2. On the House Property Addition
The Tribunal accepted the assessee’s contention that the property at 48, Friends Colony (East) was used for business purposes. The assessee’s registered office was at the same address, and the company carried out its business activities from there. The Revenue failed to conclusively prove that the property was used exclusively for residential purposes by the Gambhir brothers. The ITAT noted that the AO’s computation of annual letting value was based on an assumption, not on concrete evidence. Therefore, the addition of Rs. 10,20,897 was set aside.
Conclusion
The ITAT’s decision in Takshila Distributers Pvt. Ltd. is a landmark ruling that reinforces the fundamental principles of tax jurisprudence. It serves as a potent reminder to tax authorities that:
– Procedural fairness is paramount: Statements recorded behind the assessee’s back, without confrontation or cross-examination, are inadmissible.
– Burden of proof is dynamic: The assessee’s initial burden under Section 68 is discharged by furnishing documentary evidence of identity, creditworthiness, and genuineness. The Revenue must then rebut this with cogent evidence, not mere suspicion.
– Group companies are separate legal entities: The mere fact that a creditor is part of a group or controlled by common persons does not automatically make the transaction an accommodation entry.

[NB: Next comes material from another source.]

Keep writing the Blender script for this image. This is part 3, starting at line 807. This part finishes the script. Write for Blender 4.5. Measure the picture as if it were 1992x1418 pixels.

This judgment provides a strong shield for taxpayers facing Section 68 additions based on search/survey materials. It underscores the judiciary’s role in upholding due process and ensuring that tax assessments are based on evidence, not conjecture. The ITAT’s meticulous analysis and adherence to settled legal principles make this a must-read for tax professionals and litigants.